### Data provided

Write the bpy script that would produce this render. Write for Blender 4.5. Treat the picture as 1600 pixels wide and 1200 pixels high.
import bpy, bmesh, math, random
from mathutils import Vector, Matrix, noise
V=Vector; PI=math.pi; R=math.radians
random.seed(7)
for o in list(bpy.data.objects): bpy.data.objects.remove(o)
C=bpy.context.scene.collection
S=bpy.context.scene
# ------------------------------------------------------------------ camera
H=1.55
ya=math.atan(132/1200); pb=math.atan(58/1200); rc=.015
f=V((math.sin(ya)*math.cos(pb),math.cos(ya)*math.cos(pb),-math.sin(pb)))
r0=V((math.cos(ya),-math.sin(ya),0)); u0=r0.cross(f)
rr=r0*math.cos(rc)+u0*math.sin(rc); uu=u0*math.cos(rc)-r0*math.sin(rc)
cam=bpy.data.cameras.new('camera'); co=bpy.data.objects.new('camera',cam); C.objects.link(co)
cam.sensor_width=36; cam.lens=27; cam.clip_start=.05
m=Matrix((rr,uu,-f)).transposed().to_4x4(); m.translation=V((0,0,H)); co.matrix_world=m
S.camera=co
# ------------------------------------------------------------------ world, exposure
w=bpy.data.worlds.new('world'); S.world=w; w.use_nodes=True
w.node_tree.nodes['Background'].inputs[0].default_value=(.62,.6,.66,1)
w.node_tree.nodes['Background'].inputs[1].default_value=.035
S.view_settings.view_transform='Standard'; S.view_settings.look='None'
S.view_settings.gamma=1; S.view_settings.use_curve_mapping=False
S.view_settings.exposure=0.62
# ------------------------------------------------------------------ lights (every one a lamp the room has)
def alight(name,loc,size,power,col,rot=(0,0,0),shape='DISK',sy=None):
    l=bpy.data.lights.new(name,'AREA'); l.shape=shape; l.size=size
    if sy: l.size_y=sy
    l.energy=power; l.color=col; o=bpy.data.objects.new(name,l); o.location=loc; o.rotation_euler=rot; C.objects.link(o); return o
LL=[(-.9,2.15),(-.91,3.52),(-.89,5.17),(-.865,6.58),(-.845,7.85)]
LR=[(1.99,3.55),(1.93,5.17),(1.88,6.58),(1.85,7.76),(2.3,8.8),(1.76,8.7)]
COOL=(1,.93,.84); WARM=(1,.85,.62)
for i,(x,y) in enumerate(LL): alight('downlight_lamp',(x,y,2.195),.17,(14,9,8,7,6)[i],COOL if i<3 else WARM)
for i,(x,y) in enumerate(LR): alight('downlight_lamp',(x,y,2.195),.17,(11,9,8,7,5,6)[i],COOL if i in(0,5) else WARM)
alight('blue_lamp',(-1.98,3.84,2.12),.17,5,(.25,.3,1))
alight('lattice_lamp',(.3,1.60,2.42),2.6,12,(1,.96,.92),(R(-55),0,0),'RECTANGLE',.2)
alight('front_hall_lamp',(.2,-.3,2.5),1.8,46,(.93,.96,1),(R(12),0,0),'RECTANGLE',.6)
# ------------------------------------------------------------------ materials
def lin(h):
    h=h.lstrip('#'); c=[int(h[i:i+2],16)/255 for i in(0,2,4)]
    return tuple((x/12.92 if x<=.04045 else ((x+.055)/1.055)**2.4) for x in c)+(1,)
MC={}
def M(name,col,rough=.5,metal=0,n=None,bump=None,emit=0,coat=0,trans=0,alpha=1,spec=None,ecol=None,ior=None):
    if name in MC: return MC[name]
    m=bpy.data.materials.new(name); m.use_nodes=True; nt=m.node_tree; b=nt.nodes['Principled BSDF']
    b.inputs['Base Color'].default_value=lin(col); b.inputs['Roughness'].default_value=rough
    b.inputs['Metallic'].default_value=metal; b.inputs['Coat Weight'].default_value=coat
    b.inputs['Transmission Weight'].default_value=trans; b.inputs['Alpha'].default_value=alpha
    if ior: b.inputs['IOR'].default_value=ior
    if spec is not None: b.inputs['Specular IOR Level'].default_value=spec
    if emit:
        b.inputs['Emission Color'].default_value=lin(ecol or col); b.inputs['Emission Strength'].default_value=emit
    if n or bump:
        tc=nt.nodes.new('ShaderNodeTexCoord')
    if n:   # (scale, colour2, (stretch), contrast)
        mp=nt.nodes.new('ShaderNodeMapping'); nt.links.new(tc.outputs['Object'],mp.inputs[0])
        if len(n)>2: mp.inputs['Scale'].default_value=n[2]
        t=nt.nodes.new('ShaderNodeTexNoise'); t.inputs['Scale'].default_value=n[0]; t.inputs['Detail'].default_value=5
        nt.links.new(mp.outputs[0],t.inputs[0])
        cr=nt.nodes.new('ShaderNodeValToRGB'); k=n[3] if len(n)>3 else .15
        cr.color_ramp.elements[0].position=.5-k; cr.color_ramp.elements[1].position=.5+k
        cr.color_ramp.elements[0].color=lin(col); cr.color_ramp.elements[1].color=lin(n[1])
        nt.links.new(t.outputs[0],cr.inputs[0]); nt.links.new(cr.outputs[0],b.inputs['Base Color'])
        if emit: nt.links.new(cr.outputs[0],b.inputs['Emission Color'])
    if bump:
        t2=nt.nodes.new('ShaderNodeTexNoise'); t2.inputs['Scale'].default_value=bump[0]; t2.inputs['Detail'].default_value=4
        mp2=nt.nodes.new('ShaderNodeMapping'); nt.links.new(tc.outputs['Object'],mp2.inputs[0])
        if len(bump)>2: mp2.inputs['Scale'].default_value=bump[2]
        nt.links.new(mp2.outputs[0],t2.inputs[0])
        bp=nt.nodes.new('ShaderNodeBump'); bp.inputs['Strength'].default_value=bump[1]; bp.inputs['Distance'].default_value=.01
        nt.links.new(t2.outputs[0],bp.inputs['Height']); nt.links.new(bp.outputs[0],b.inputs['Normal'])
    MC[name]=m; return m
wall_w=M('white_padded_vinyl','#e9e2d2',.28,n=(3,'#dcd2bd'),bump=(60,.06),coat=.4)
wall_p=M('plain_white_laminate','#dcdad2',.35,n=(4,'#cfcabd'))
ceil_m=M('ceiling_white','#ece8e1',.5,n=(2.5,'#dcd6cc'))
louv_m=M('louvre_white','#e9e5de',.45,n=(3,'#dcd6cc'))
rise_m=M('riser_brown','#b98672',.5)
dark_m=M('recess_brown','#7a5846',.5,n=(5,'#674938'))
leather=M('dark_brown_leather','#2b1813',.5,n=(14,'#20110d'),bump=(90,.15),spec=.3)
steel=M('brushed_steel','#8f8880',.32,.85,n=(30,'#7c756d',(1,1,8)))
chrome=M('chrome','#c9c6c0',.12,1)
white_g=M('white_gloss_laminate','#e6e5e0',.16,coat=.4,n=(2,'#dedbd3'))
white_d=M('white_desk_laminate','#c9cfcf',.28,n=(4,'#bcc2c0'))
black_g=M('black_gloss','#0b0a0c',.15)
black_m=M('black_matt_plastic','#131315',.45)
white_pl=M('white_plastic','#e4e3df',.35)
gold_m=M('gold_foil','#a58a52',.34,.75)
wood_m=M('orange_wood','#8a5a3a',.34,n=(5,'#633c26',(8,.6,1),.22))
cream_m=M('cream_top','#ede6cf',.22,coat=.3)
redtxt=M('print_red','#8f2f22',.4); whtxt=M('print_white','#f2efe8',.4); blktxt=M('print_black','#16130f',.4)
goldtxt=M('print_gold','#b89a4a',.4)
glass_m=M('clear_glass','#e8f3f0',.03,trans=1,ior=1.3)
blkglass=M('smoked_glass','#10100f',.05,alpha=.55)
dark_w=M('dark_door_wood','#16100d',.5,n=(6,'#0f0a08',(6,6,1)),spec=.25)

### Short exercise
Output the complete data exactly as written.

### Result of this task
Write the bpy script that would produce this render. Write for Blender 4.5. Treat the picture as 1600 pixels wide and 1200 pixels high.
import bpy, bmesh, math, random
from mathutils import Vector, Matrix, noise
V=Vector; PI=math.pi; R=math.radians
random.seed(7)
for o in list(bpy.data.objects): bpy.data.objects.remove(o)
C=bpy.context.scene.collection
S=bpy.context.scene
# ------------------------------------------------------------------ camera
H=1.55
ya=math.atan(132/1200); pb=math.atan(58/1200); rc=.015
f=V((math.sin(ya)*math.cos(pb),math.cos(ya)*math.cos(pb),-math.sin(pb)))
r0=V((math.cos(ya),-math.sin(ya),0)); u0=r0.cross(f)
rr=r0*math.cos(rc)+u0*math.sin(rc); uu=u0*math.cos(rc)-r0*math.sin(rc)
cam=bpy.data.cameras.new('camera'); co=bpy.data.objects.new('camera',cam); C.objects.link(co)
cam.sensor_width=36; cam.lens=27; cam.clip_start=.05
m=Matrix((rr,uu,-f)).transposed().to_4x4(); m.translation=V((0,0,H)); co.matrix_world=m
S.camera=co
# ------------------------------------------------------------------ world, exposure
w=bpy.data.worlds.new('world'); S.world=w; w.use_nodes=True
w.node_tree.nodes['Background'].inputs[0].default_value=(.62,.6,.66,1)
w.node_tree.nodes['Background'].inputs[1].default_value=.035
S.view_settings.view_transform='Standard'; S.view_settings.look='None'
S.view_settings.gamma=1; S.view_settings.use_curve_mapping=False
S.view_settings.exposure=0.62
# ------------------------------------------------------------------ lights (every one a lamp the room has)
def alight(name,loc,size,power,col,rot=(0,0,0),shape='DISK',sy=None):
    l=bpy.data.lights.new(name,'AREA'); l.shape=shape; l.size=size
    if sy: l.size_y=sy
    l.energy=power; l.color=col; o=bpy.data.objects.new(name,l); o.location=loc; o.rotation_euler=rot; C.objects.link(o); return o
LL=[(-.9,2.15),(-.91,3.52),(-.89,5.17),(-.865,6.58),(-.845,7.85)]
LR=[(1.99,3.55),(1.93,5.17),(1.88,6.58),(1.85,7.76),(2.3,8.8),(1.76,8.7)]
COOL=(1,.93,.84); WARM=(1,.85,.62)
for i,(x,y) in enumerate(LL): alight('downlight_lamp',(x,y,2.195),.17,(14,9,8,7,6)[i],COOL if i<3 else WARM)
for i,(x,y) in enumerate(LR): alight('downlight_lamp',(x,y,2.195),.17,(11,9,8,7,5,6)[i],COOL if i in(0,5) else WARM)
alight('blue_lamp',(-1.98,3.84,2.12),.17,5,(.25,.3,1))
alight('lattice_lamp',(.3,1.60,2.42),2.6,12,(1,.96,.92),(R(-55),0,0),'RECTANGLE',.2)
alight('front_hall_lamp',(.2,-.3,2.5),1.8,46,(.93,.96,1),(R(12),0,0),'RECTANGLE',.6)
# ------------------------------------------------------------------ materials
def lin(h):
    h=h.lstrip('#'); c=[int(h[i:i+2],16)/255 for i in(0,2,4)]
    return tuple((x/12.92 if x<=.04045 else ((x+.055)/1.055)**2.4) for x in c)+(1,)
MC={}
def M(name,col,rough=.5,metal=0,n=None,bump=None,emit=0,coat=0,trans=0,alpha=1,spec=None,ecol=None,ior=None):
    if name in MC: return MC[name]
    m=bpy.data.materials.new(name); m.use_nodes=True; nt=m.node_tree; b=nt.nodes['Principled BSDF']
    b.inputs['Base Color'].default_value=lin(col); b.inputs['Roughness'].default_value=rough
    b.inputs['Metallic'].default_value=metal; b.inputs['Coat Weight'].default_value=coat
    b.inputs['Transmission Weight'].default_value=trans; b.inputs['Alpha'].default_value=alpha
    if ior: b.inputs['IOR'].default_value=ior
    if spec is not None: b.inputs['Specular IOR Level'].default_value=spec
    if emit:
        b.inputs['Emission Color'].default_value=lin(ecol or col); b.inputs['Emission Strength'].default_value=emit
    if n or bump:
        tc=nt.nodes.new('ShaderNodeTexCoord')
    if n:   # (scale, colour2, (stretch), contrast)
        mp=nt.nodes.new('ShaderNodeMapping'); nt.links.new(tc.outputs['Object'],mp.inputs[0])
        if len(n)>2: mp.inputs['Scale'].default_value=n[2]
        t=nt.nodes.new('ShaderNodeTexNoise'); t.inputs['Scale'].default_value=n[0]; t.inputs['Detail'].default_value=5
        nt.links.new(mp.outputs[0],t.inputs[0])
        cr=nt.nodes.new('ShaderNodeValToRGB'); k=n[3] if len(n)>3 else .15
        cr.color_ramp.elements[0].position=.5-k; cr.color_ramp.elements[1].position=.5+k
        cr.color_ramp.elements[0].color=lin(col); cr.color_ramp.elements[1].color=lin(n[1])
        nt.links.new(t.outputs[0],cr.inputs[0]); nt.links.new(cr.outputs[0],b.inputs['Base Color'])
        if emit: nt.links.new(cr.outputs[0],b.inputs['Emission Color'])
    if bump:
        t2=nt.nodes.new('ShaderNodeTexNoise'); t2.inputs['Scale'].default_value=bump[0]; t2.inputs['Detail'].default_value=4
        mp2=nt.nodes.new('ShaderNodeMapping'); nt.links.new(tc.outputs['Object'],mp2.inputs[0])
        if len(bump)>2: mp2.inputs['Scale'].default_value=bump[2]
        nt.links.new(mp2.outputs[0],t2.inputs[0])
        bp=nt.nodes.new('ShaderNodeBump'); bp.inputs['Strength'].default_value=bump[1]; bp.inputs['Distance'].default_value=.01
        nt.links.new(t2.outputs[0],bp.inputs['Height']); nt.links.new(bp.outputs[0],b.inputs['Normal'])
    MC[name]=m; return m
wall_w=M('white_padded_vinyl','#e9e2d2',.28,n=(3,'#dcd2bd'),bump=(60,.06),coat=.4)
wall_p=M('plain_white_laminate','#dcdad2',.35,n=(4,'#cfcabd'))
ceil_m=M('ceiling_white','#ece8e1',.5,n=(2.5,'#dcd6cc'))
louv_m=M('louvre_white','#e9e5de',.45,n=(3,'#dcd6cc'))
rise_m=M('riser_brown','#b98672',.5)
dark_m=M('recess_brown','#7a5846',.5,n=(5,'#674938'))
leather=M('dark_brown_leather','#2b1813',.5,n=(14,'#20110d'),bump=(90,.15),spec=.3)
steel=M('brushed_steel','#8f8880',.32,.85,n=(30,'#7c756d',(1,1,8)))
chrome=M('chrome','#c9c6c0',.12,1)
white_g=M('white_gloss_laminate','#e6e5e0',.16,coat=.4,n=(2,'#dedbd3'))
white_d=M('white_desk_laminate','#c9cfcf',.28,n=(4,'#bcc2c0'))
black_g=M('black_gloss','#0b0a0c',.15)
black_m=M('black_matt_plastic','#131315',.45)
white_pl=M('white_plastic','#e4e3df',.35)
gold_m=M('gold_foil','#a58a52',.34,.75)
wood_m=M('orange_wood','#8a5a3a',.34,n=(5,'#633c26',(8,.6,1),.22))
cream_m=M('cream_top','#ede6cf',.22,coat=.3)
redtxt=M('print_red','#8f2f22',.4); whtxt=M('print_white','#f2efe8',.4); blktxt=M('print_black','#16130f',.4)
goldtxt=M('print_gold','#b89a4a',.4)
glass_m=M('clear_glass','#e8f3f0',.03,trans=1,ior=1.3)
blkglass=M('smoked_glass','#10100f',.05,alpha=.55)
dark_w=M('dark_door_wood','#16100d',.5,n=(6,'#0f0a08',(6,6,1)),spec=.25)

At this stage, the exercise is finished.